Every so often, there's a technology that's so compelling in what it might do that I add companies that produce it to a watch list. One such company for me was American Superconductor (NASDAQ:AMSC).

Back in 2001, the future of superconductors was dawning. High temperature superconductors (HTS) were going to provide ways to stabilize the power grid (fixing a real problem) and produce small but highly efficient industrial electric motors (a key way to reduce electrical demand). The hope was that American Superconductor would be producing products and be profitable in 2004. Guess what? Profitability didn't happen.

But American Superconductor reported third-quarter results today that were, relatively speaking, super. Revenue increased 89% from the year-ago third quarter to a record $23.2 million, and the net loss decreased from $6.5 million to $2.5 million. Obviously, the trends are headed in the right direction, and none other than General Electric (NYSE:GE) is helping the company sell its power grid reliability products and, more importantly, get them financed.

The outlook is promising, too. The order backlog sits at $36.9 million. The debt-free company has $45.5 million in cash and equivalents.
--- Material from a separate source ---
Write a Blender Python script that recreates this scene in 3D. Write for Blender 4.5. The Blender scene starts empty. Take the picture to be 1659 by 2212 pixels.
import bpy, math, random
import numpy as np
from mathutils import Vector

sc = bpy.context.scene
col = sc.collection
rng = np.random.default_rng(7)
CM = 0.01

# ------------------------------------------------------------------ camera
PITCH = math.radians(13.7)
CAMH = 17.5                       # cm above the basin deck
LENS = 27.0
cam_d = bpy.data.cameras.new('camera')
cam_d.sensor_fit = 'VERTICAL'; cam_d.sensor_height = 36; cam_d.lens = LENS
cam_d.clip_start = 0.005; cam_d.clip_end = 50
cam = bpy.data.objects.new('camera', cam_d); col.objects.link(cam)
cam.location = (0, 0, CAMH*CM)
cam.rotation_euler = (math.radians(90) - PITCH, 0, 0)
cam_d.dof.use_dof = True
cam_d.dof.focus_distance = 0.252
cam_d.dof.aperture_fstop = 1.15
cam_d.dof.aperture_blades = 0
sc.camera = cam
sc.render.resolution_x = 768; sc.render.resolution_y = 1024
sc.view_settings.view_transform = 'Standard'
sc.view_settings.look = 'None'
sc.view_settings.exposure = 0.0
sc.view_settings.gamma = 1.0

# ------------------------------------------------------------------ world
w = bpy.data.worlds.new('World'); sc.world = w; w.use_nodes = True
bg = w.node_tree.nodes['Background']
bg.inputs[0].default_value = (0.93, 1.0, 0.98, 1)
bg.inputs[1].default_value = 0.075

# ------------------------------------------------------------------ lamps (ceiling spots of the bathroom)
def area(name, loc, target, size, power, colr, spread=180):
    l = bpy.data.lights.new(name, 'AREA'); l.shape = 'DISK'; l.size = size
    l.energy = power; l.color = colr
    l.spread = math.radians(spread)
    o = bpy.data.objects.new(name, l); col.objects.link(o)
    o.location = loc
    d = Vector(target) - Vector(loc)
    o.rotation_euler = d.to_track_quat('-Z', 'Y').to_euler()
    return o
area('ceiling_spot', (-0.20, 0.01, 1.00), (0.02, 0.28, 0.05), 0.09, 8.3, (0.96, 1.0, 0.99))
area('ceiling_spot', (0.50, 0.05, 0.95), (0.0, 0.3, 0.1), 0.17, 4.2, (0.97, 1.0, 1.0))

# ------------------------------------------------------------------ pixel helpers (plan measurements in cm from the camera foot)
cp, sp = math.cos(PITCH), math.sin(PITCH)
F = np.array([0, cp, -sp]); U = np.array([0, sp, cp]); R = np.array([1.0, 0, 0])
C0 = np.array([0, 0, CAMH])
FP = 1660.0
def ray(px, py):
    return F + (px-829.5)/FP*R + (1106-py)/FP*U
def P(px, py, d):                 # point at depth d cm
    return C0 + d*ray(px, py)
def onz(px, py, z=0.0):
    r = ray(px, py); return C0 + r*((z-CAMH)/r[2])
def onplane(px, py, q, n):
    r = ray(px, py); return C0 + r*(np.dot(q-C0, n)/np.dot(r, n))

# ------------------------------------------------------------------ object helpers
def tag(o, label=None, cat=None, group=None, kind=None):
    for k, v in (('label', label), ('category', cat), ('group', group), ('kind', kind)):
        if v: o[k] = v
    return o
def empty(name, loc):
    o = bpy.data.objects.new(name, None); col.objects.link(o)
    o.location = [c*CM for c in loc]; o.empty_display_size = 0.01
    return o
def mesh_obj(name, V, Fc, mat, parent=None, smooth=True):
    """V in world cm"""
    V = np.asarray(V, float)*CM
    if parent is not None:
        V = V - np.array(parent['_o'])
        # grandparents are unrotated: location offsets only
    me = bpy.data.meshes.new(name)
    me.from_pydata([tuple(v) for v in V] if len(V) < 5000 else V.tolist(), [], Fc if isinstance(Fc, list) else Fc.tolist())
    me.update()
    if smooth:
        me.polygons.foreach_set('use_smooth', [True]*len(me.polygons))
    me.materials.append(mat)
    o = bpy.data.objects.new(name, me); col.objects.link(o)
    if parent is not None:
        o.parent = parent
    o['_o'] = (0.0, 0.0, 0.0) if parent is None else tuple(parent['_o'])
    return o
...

On the other hand, it barely raised full-year revenue targets, from $55 to $60 million to $58 to $61 million, but it said the anticipated net loss will be $16 to $18 million, a healthy betterment of the earlier forecast of $20 to $23 million.
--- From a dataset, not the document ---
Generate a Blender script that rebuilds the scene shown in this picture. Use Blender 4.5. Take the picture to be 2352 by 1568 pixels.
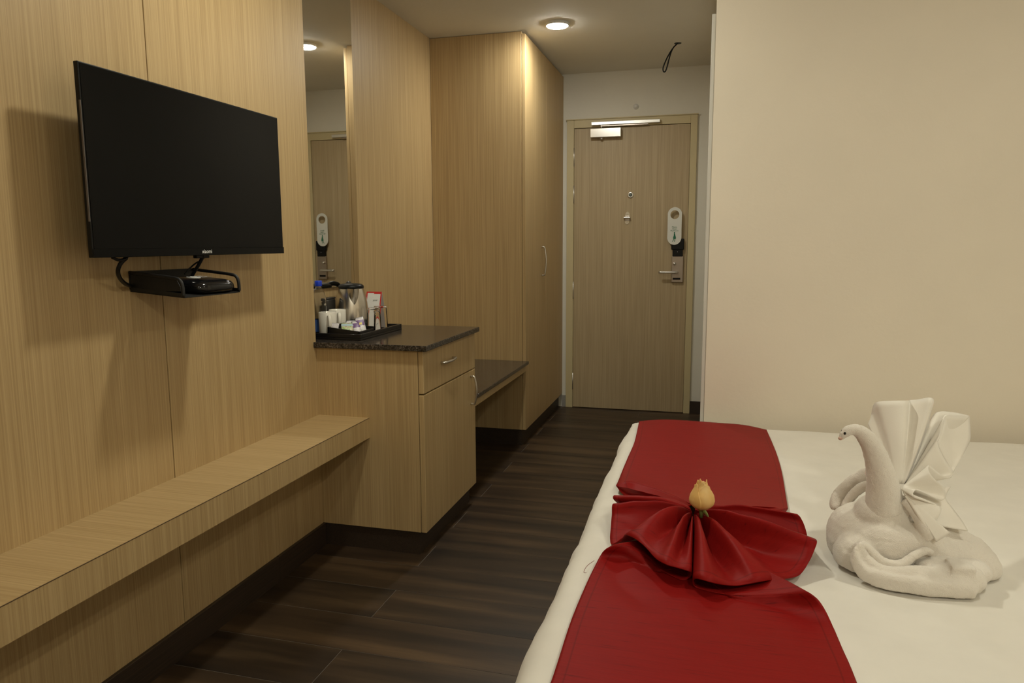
import bpy, bmesh, math, random
from mathutils import Vector, Matrix, noise
random.seed(7)
for o in list(bpy.data.objects): bpy.data.objects.remove(o)
scene = bpy.context.scene
C = scene.collection

# ------------------------------------------------------------------ camera
F_PX, CAM = 1672.31, Vector((0, 0, 1.2605))
YAW, PITCH, ROLL = .2651, .1333, -.0047
fwd = Vector((-math.sin(YAW)*math.cos(PITCH), math.cos(YAW)*math.cos(PITCH), -math.sin(PITCH)))
_r = Vector((math.cos(YAW), math.sin(YAW), 0)); _u = _r.cross(fwd)
rgt = _r*math.cos(ROLL)+_u*math.sin(ROLL); upv = _u*math.cos(ROLL)-_r*math.sin(ROLL)
cd = bpy.data.cameras.new('camera'); cam = bpy.data.objects.new('camera', cd); C.objects.link(cam)
cd.sensor_width = 36; cd.lens = F_PX/2352*36; cd.clip_start = .02
M = Matrix((rgt, upv, -fwd)).transposed().to_4x4(); M.translation = CAM
cam.matrix_world = M; scene.camera = cam

# ------------------------------------------------------------------ world, exposure
w = bpy.data.worlds.new('world'); scene.world = w; w.use_nodes = True
w.node_tree.nodes['Background'].inputs[0].default_value = (.9, .75, .55, 1)
w.node_tree.nodes['Background'].inputs[1].default_value = .02
vs = scene.view_settings
vs.view_transform = 'Standard'; vs.look = 'None'; vs.gamma = 1; vs.use_curve_mapping = False
vs.exposure = 0.48
# ceiling downlights, the last an unseen fill added to brighten bed and wall: (x, y, emission, colour, label)
COOL = (1, .98, .88); WARM = (1, .97, .80)
LIGHTS = [
 (-.876, 4.234, 230, COOL, 'glowing round ceiling downlight in front of the tall wardrobe'),
 (-.78, 2.08, 295, WARM, 'ceiling downlight above the passage beside the television wall'),
 (.85, -.75, 440, WARM, 'ceiling downlight behind the camera on the bed side'),
 (-.20, -.80, 150, WARM, 'ceiling downlight behind the camera on the television side'),
 (1.10, 1.45, 170, WARM, 'added unseen fill downlight over the head of the bed'),
]

# ------------------------------------------------------------------ pixel helpers (photo pixel -> point at a chosen real depth)
def ray(x, y): return fwd+rgt*((x-1176)/F_PX)+upv*((784-y)/F_PX)
def onz(x, y, z): d = ray(x, y); return CAM+d*((z-CAM.z)/d.z)
def ony(x, y, Y): d = ray(x, y); return CAM+d*(Y/d.y)
def onx(x, y, X): d = ray(x, y); return CAM+d*(X/d.x)

# ------------------------------------------------------------------ materials
def nt(name):
    m = bpy.data.materials.new(name); m.use_nodes = True
    t = m.node_tree; return m, t, t.nodes['Principled BSDF']
def plain(name, col, rough=.5, metal=0, spec=.5, **kw):
    m, t, b = nt(name)
    b.inputs['Base Color'].default_value = (*col, 1); b.inputs['Roughness'].default_value = rough
    b.inputs['Metallic'].default_value = metal; b.inputs['Specular IOR Level'].default_value = spec
    for k, v in kw.items(): b.inputs[k].default_value = v
    return m
def add(t, typ, **kw):
    n = t.nodes.new(typ)
    for k, v in kw.items(): setattr(n, k, v)
    return n
def mapped(t, scale, src='pos', loc=(0, 0, 0)):
    mp = add(t, 'ShaderNodeMapping'); mp.inputs['Scale'].default_value = scale; mp.inputs['Location'].default_value = loc
    if src == 'pos': g = add(t, 'ShaderNodeNewGeometry'); t.links.new(g.outputs['Position'], mp.inputs['Vector'])
    else: g = add(t, 'ShaderNodeTexCoord'); t.links.new(g.outputs[src], mp.inputs['Vector'])
    return mp.outputs['Vector']
def noise_tex(t, vec, scale=1., detail=3, rough=.55):
    n = add(t, 'ShaderNodeTexNoise'); n.inputs['Scale'].default_value = scale
    n.inputs['Detail'].default_value = detail; n.inputs['Roughness'].default_value = rough
    t.links.new(vec, n.inputs['Vector']); return n.outputs['Fac']
def ramp(t, fac, stops):
    r = add(t, 'ShaderNodeValToRGB'); e = r.color_ramp.elements
    while len(e) < len(stops): e.new(.5)
    for k, (p, c) in enumerate(stops): e[k].position = p; e[k].color = (*c, 1)
    t.links.new(fac, r.inputs['Fac']); return r.outputs['Color']
def mix(t, a, b, fac, mode='MIX'):
    n = add(t, 'ShaderNodeMix', data_type='RGBA', blend_type=mode)
    for s, v in ((n.inputs[6], a), (n.inputs[7], b), (n.inputs[0], fac)):
        if hasattr(v, 'is_linked'): t.links.new(v, s)
        elif isinstance(v, (int, float)): s.default_value = v
        else: s.default_value = (*v, 1)
    return n.outputs[2]
def bump(t, b, fac, strength, dist):
    n = add(t, 'ShaderNodeBump'); n.inputs['Strength'].default_value = strength; n.inputs['Distance'].default_value = dist
    t.links.new(fac, n.inputs['Height']); t.links.new(n.outputs[0], b.inputs['Normal'])
def wood(name, axis, a, c, rough=.45):
    m, t, b = nt(name)
    hi, lo = 260., 2.2
    sc = [hi]*3; sc['xyz'.index(axis)] = lo
    f1 = noise_tex(t, mapped(t, sc), 1, 2)
    sc2 = [38.]*3; sc2['xyz'.index(axis)] = 1.0
    f2 = noise_tex(t, mapped(t, sc2), 1, 2)
    c1 = ramp(t, f1, [(.30, c), (.70, a)])
    c2 = ramp(t, f2, [(.35, (.93, .92, .90)), (.65, (1, 1, 1))])
    t.links.new(mix(t, c1, c2, 1., 'MULTIPLY'), b.inputs['Base Color'])
    b.inputs['Roughness'].default_value = rough
    return m
WD_A, WD_C = (.555, .402, .205), (.42, .288, .134)
M_WOODZ = wood('laminate_vertical', 'z', WD_A, WD_C)
M_WOODX = wood('laminate_across', 'x', WD_A, WD_C)
M_DOORW = wood('door_laminate', 'z', (.50, .39, .235), (.39, .295, .165), .5)
M_FRAME = plain('door_frame_paint', (.56, .47, .27), .5)
def wallmat(name, col, var=.04, rough=.85):
    m, t, b = nt(name)
    f = noise_tex(t, mapped(t, (3, 3, 3)), 1, 4)
    lo = tuple(x*(1-var) for x in col)
    t.links.new(ramp(t, f, [(.3, lo), (.7, col)]), b.inputs['Base Color']); b.inputs['Roughness'].default_value = rough
    f2 = noise_tex(t, mapped(t, (60, 60, 60)), 1, 3); bump(t, b, f2, .06, .01)
    return m
M_CREAM = wallmat('cream_wall_paint', (.83, .755, .635))
M_WHITE = wallmat('white_wall_paint', (.74, .71, .62))
M_CEIL = wallmat('ceiling_paint', (.73, .70, .62))
M_STRIP = plain('jamb_paint', (.62, .60, .55), .6)
def floormat():
    m, t, b = nt('wood_look_tile')
    oi = add(t, 'ShaderNodeObjectInfo')
    vec = mapped(t, (1.1, 11, 11))
    va = add(t, 'ShaderNodeVectorMath', operation='ADD'); t.links.new(vec, va.inputs[0])
    cmb = add(t, 'ShaderNodeVectorMath', operation='SCALE'); cmb.inputs[0].default_value = (31, 17, 0); t.links.new(oi.outputs['Random'], cmb.inputs['Scale'])
    t.links.new(cmb.outputs[0], va.inputs[1])
    f = noise_tex(t, va.outputs[0], 1, 3, .5)
    c = ramp(t, f, [(.32, (.020, .0125, .0075)), (.50, (.046, .028, .0150)), (.68, (.095, .058, .029))])
    f2 = noise_tex(t, mapped(t, (6, 160, 160)), 1, 2)
    c = mix(t, c, ramp(t, f2, [(.3, (.86, .86, .86)), (.7, (1.08, 1.08, 1.08))]), 1., 'MULTIPLY')
    tint = ramp(t, oi.outputs['Random'], [(0, (.75, .75, .78)), (1, (1.15, 1.1, 1.05))])
    t.links.new(mix(t, c, tint, 1., 'MULTIPLY'), b.inputs['Base Color'])
    b.inputs['Roughness'].default_value = .42; bump(t, b, f, .12, .004)
    return m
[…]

Enhancing the promise is the company's move to accelerate the commercialization of its second-generation (2G) wire that can be produced for two to five times less than the current technology. And the company is confident: "We also believe, based on our evaluations of competing 2G HTS wire manufacturing methodologies, that our commercial 2G HTS wire will have higher electrical performance at lower manufacturing costs than any competing approach."
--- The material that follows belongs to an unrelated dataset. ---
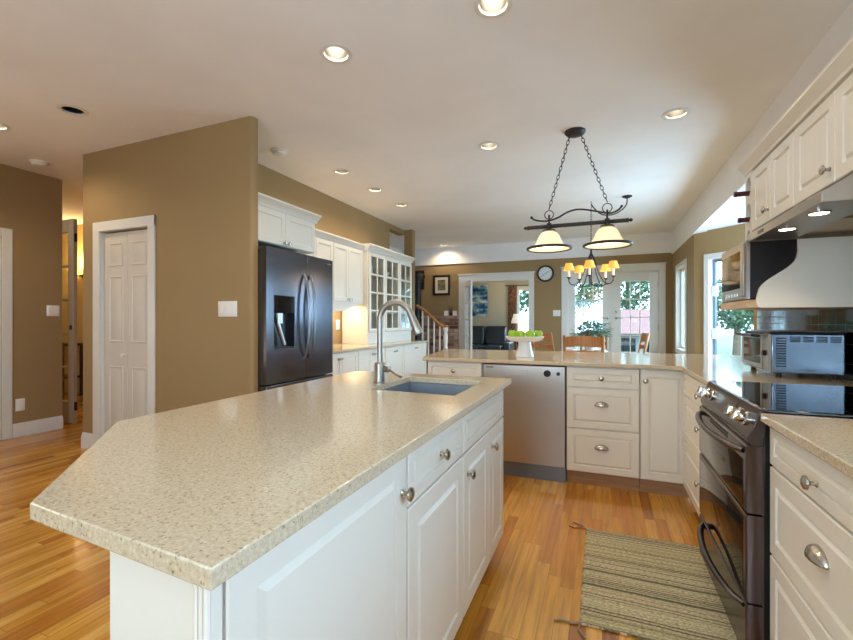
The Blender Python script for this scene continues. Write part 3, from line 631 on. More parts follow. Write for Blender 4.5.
mb.box(.818, 1.16, 3.024, 3.128, 1.772, 1.78); mb.box(.818, 1.16, 3.024, 3.128, 1.927, 1.935); mb.build('case', 'cab', wr)
for z, lab in ((1.985, 'dark wine bottle neck in the top slot of the rack'), (1.83, 'dark wine bottle neck in the middle slot of the rack')):
    zz = 1.935+.038 if z > 1.9 else 1.78+.038
    b_ = thing('wine_bottle', lab, 'bottle', (.95, 3.076, zz), 'bottles in the wine rack')
    mb = MB(); mb.lathe([(0, 0), (.036, .002), (.036, -.19), (.03, -.215), (.0145, -.24), (.0145, -.25)][::-1], (1.05, 3.076, zz), 'x', 18); mb.build('body', 'winebottle', b_)
    mb = MB(); mb.lathe([(.0148, 0), (.0148, -.085), (.0165, -.087), (.0165, -.1), (.012, -.102), (0, -.102)], (.80+(.03 if z > 1.9 else .05), 3.076, zz), 'x', 16); mb.build('foil_neck', 'foil', b_)
# hood
hd = thing('range_hood', 'stainless under-cabinet range hood with two lights', 'range hood', (.9, 2.13, 1.6))
mb = MB(); prof = [(.65, 1.60), (.65, 1.635), (.815, 1.734), (1.16, 1.734), (1.16, 1.60)]
mb.rings([[(x, 1.755, z) for x, z in prof], [(x, 1.763, z) for x, z in prof]]); mb.rings([[(x, 2.497, z) for x, z in prof], [(x, 2.503, z) for x, z in prof]])
prof2 = [(.65, 1.60), (.65, 1.635), (.815, 1.734), (1.16, 1.734), (1.16, 1.726), (.82, 1.726), (.66, 1.63), (.66, 1.60)]
mb.rings([[(x, 1.763, z) for x, z in prof2], [(x, 2.497, z) for x, z in prof2]]); mb.build('canopy', 'steel', hd, .002)
mb = MB(); mb.box(.66, .83, 1.763, 2.497, 1.603, 1.609); mb.build('light_strip', 'steel', hd)
mb = MB(); mb.box(.83, 1.15, 1.763, 2.497, 1.618, 1.624); mb.box(.83, 1.15, 2.118, 2.128, 1.61, 1.618); mb.build('grease_filter', 'filter', hd)
for y in (1.935, 2.22):
    mb = MB(); mb.lathe([(.034, 1.6035), (.034, 1.599), (.030, 1.598), (.028, 1.601), (0, 1.601)], (.71, y, 0)); q = mb.build('hood_light', 'chrome', hd)
    mb = MB(); mb.lathe([(.027, 1.6015), (.027, 1.5985), (0, 1.5985)], (.71, y, 0)); mb.build('lens', 'lamp', q)
    spot('hood_lamp', .71, y, 1.585, 3.0, size=120, r=.03)
mb = MB(F('-x', .65)); mb.box(2.29, 2.36, 0, .002, 1.609, 1.624); mb.build('switch_panel', 'darkside', hd)
# microwave shelf with S curved side panel
ms = thing('microwave_shelf', 'cream microwave shelf with an S-curved side panel beside the range', 'shelf', (.9, 2.75, 1.28))
S = [(1.17, 1.62), (.845, 1.62), (.845, 1.545), (.835, 1.505), (.81, 1.475), (.77, 1.445), (.73, 1.415), (.702, 1.385), (.69, 1.35), (.684, 1.31), (.692, 1.288), (.71, 1.283), (1.17, 1.283)]
def smooth_curve(P):
    out = []
    for i in range(len(P)-1):
        p0, p1, p2, p3 = P[max(i-1, 0)], P[i], P[i+1], P[min(i+2, len(P)-1)]
        for k in range(5):
            u = k/5; out.append(tuple(.5*((2*p1[j])+(-p0[j]+p2[j])*u+(2*p0[j]-5*p1[j]+4*p2[j]-p3[j])*u*u+(-p0[j]+3*p1[j]-3*p2[j]+p3[j])*u**3) for j in (0, 1)))
    return out+[P[-1]]
S2 = [S[0], S[1]]+smooth_curve(S[2:12])+[S[12]]
for y in (2.507, 3.0):
    mb = MB(); mb.rings([[(x, y, z) for x, z in S2], [(x, y+.018, z) for x, z in S2]]); mb.build('side_panel', 'cab', ms, .0015)
mb = MB(); mb.box(.645, 1.17, 2.527, 2.998, 1.284, 1.322); mb.box(.645, .70, 2.51, 2.53, 1.284, 1.322); mb.build('shelf_board', 'palewood', ms, .002)
mw = thing('microwave_oven', 'stainless microwave oven on the curved shelf beside the range', 'microwave', (.85, 2.76, 1.325))
mb = MB(); mb.box(.665, 1.08, 2.53, 2.985, 1.328, 1.612); mb.build('body', 'darkside', mw, .004)
Fm = F('-x', .665); mb = MB(Fm); mb.panel(2.53, 2.985, 1.328, 1.612, t=.018, style='slab'); dm = mb.build('door', 'steel', mw)
mb = MB(Fm); mb.box(2.585, 2.965, .018, .0205, 1.385, 1.572); mb.build('door_glass', 'mwglass', dm)
mb = MB(Fm); mb.box(2.535, 2.578, .018, .03, 1.34, 1.60); mb.build('handle', 'steel', dm, .004)
for k in range(6):
    mb = MB(Fm); mb.box(2.62+k*.05, 2.65+k*.05, .018, .0205, 1.345, 1.365); mb.build('button', 'nickel', dm)
mb = MB()
for y in (2.56, 2.95):
    for x in (.70, 1.04): mb.lathe([(.012, 1.322), (.012, 1.329)], (x, y, 0), n=10)
mb.build('feet', 'black', mw)

# toaster oven
to = thing('toaster_oven', 'brushed steel toaster oven on the counter behind the range', 'toaster oven', (1.0, 3.09, .915))
mb = MB(); mb.box(.845, 1.155, 2.855, 3.33, .94, 1.152); body = mb.build('body', 'toasterside', to, .006)
mb = MB(); mb.box(.835, 1.16, 2.85, 3.335, 1.152, 1.163); mb.build('top', 'darkside', to, .003)
mb = MB(F('-y', 2.855))
for k in range(12): z = .975+k*.0135; mb.box(.865, .91, 0, .002, z, z+.007)
for q in range(4):
    for k in range(4): z = 1.108+k*.008; mb.box(.925+q*.056, .97+q*.056, 0, .002, z, z+.005)
mb.build('vents', 'black', to)
Ft = F('-x', .845); mb = MB(Ft); mb.panel(2.95, 3.325, .955, 1.145, t=.016, fw=.022, style='flat'); do = mb.build('door', 'steel', to)
mb = MB(Ft); mb.box(2.975, 3.30, .0085, .012, .98, 1.12); mb.build('door_glass', 'blackglass', do)
mb = MB(Ft); mb.tube([(3.29, .016, 1.135), (3.29, .05, 1.14), (2.985, .05, 1.14), (2.985, .016, 1.135)], .008, 8); mb.build('handle', 'black', do)
mb = MB(Ft); mb.panel(2.86, 2.945, .945, 1.15, t=.012, style='slab'); cpn = mb.build('control_panel', 'steel', to)
for z in (1.045,):
    mb = MB(lambda a, b, c: Ft(2.90+a, .012+b, z+c)); mb.lathe([(.016, 0), (.014, .016), (0, .017)], ax='y', n=14); mb.build('knob', 'darkside', cpn)
for x in (.885, 1.125):
    for y in (2.885, 3.30):
        mb = MB(); mb.lathe([(.013, .9155), (.016, .94)], (x, y, 0), n=12); mb.build('foot', 'black', to)

# ================================================================== FRIDGE + LEFT RUN
fg = thing('refrigerator', 'black stainless french door refrigerator with water dispenser', 'refrigerator', (-2.85, 3.135, 0))
mb = MB(); mb.box(-3.245, -2.545, 2.695, 3.602, .03, 1.80); mb.box(-3.2, -2.6, 2.7, 3.57, 0, .03); mb.build('cabinet', 'darkside', fg, .004)
Ff = F('+x', -2.46)
mb = MB(lambda a, b, c: (-2.46+c, a, b)); hole = [(2.775, .99), (3.03, .99), (3.03, 1.43), (2.775, 1.43)]
mb.holes([(2.69, .71), (3.19, .71), (3.19, 1.815), (2.69, 1.815)], [hole], -.08, 0); mb.box(2.692, 3.188, .712, 1.813, -.082, -.078); ld = mb.build('left_door', 'blacksteel', fg, .006)
mb = MB(Ff); mb.box(2.776, 3.029, -.02, .002, 1.285, 1.429); mb.build('control_glass', 'darkglass', ld, .002)
mb = MB(Ff); mb.box(2.776, 3.029, -.078, -.07, .99, 1.285); mb.box(2.776, 3.029, -.07, -.0, .99, 1.0); mb.build('dispenser_niche', 'black', ld)
mb = MB(Ff); mb.tube([(2.84, -.03, 1.285), (2.85, -.03, 1.2), (2.92, -.02, 1.02)], [.018, .02, .016], 10); mb.box(2.83, 2.89, -.05, -.01, 1.2, 1.285); mb.build('dispenser_paddle', 'steel', ld)
mb = MB(); mb.box(-2.54, -2.46, 3.196, 3.602, .71, 1.815); rd = mb.build('right_door', 'blacksteel', fg, .006)
mb = MB(Ff); mb.box(3.50, 3.57, 0, .001, 1.765, 1.775); mb.build('badge', 'nickel', rd)
mb = MB(); mb.box(-2.54, -2.46, 2.69, 3.602, .06, .70); fz = mb.build('freezer_drawer', 'blacksteel', fg, .006)
def fhandle(y, par, tw):
    mb = MB(); pts = []
    for k in range(15):
        f = k/14; s = math.sin(PI*f)**.5; pts.append((-2.46+.004+.055*s, y, .885+.75*f))
    mb.tube(pts, .012, 10); mb.build('handle', 'handlesteel', par)
fhandle(3.152, ld, -1); fhandle(3.236, rd, 1)
mb = MB(); mb.tube([(-2.455, 2.75, .64), (-2.41, 2.78, .64), (-2.405, 3.135, .64), (-2.41, 3.49, .64), (-2.455, 3.52, .64)], .012, 10); mb.build('handle', 'steel', fz)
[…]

The competition includes smaller corporations like profitable IntermagneticsGeneral (NASDAQ:IMGC) and giants like Hitachi (NYSE:HIT).

Although the company recently filed to sell 4 million new shares, its share base is still quite small at 27.8 million shares. Investors may want to wait and see how 2G wire is accepted and whether the company can move motor products into commercialization. But for those who've been waiting for superconducting to move from the lab to commercialization, that move looks to have finally gotten under way. And American Superconductor finally looks to be within sight of its long-awaited profitability milestone.